There is no algorithm that can keep up with the subtle nuances of how content changes on YouTube, especially when someone begins describing something one way and then switches to another. For example, former President Barack Obama stopped referring to an Islamic terrorist group as ISIS, and started referring to the organization as ISEL, which is something an algorithm cannot pickup unless changes are made in the algorithm.

Too many articles use words in their headline that could show up in a legitimate news source. By the time the platform corrects for nuances, another pops up, he said.  

Atwood joined NOM to solve the problem, in part, of brand ads serving up next to misinformation in an industry that he believes needs a new approach.

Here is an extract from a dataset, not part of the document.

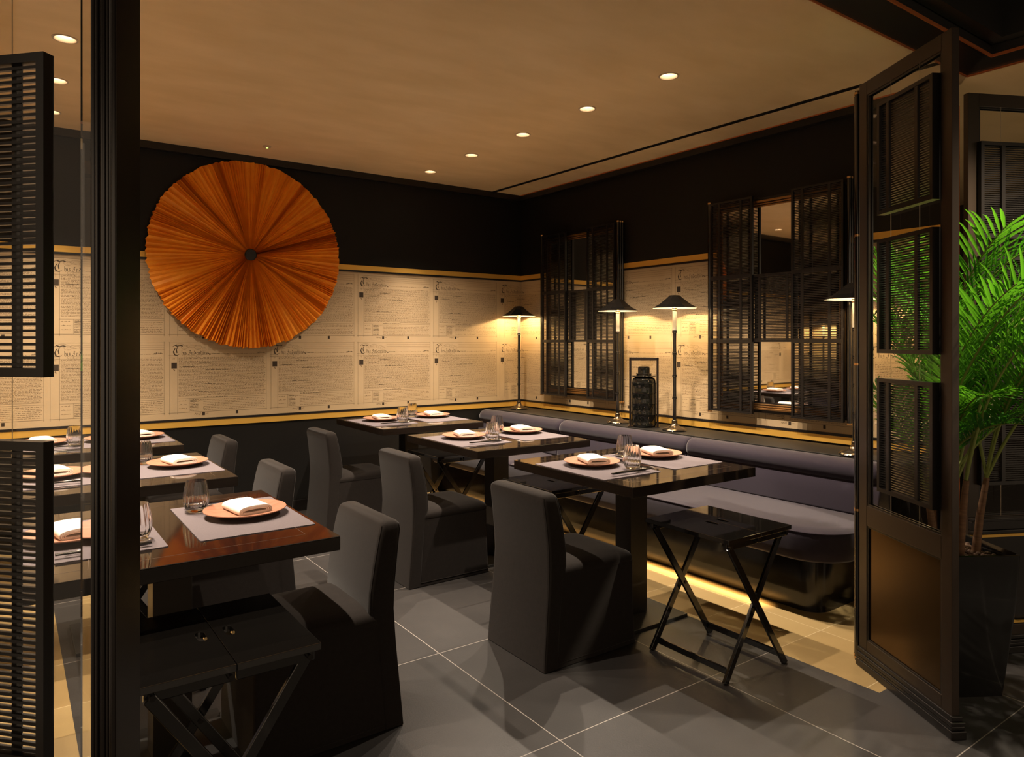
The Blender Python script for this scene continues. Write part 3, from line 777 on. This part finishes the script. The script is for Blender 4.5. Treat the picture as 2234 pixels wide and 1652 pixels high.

“You can’t solve this problem with one approach,” Atwood said. “The problem of brand suitability and content alignment is nuance. It’s based on natural language processing. You could have an advertiser wanting to serve their ad next to content about eagles, which could mean a band, a bird, or a football team.”

Or bears, for that matter, which brings up the subject of the Chicago Bears, a team Atwood had aspirations of playing for during his grade-school days.

When asked how his wanting to play for the Chicago Bears transitioned into becoming a CEO for a company in the advertising industry, he said “competitiveness and the willing to put in the hard work to excel at high levels to get results.”

As for the best piece of advice he’s received throughout his career: “The one in the room asking the most questions is probably the smartest,” he said. “While at AOL, Jim Norton said that to me. He’s a friend and a mentor.”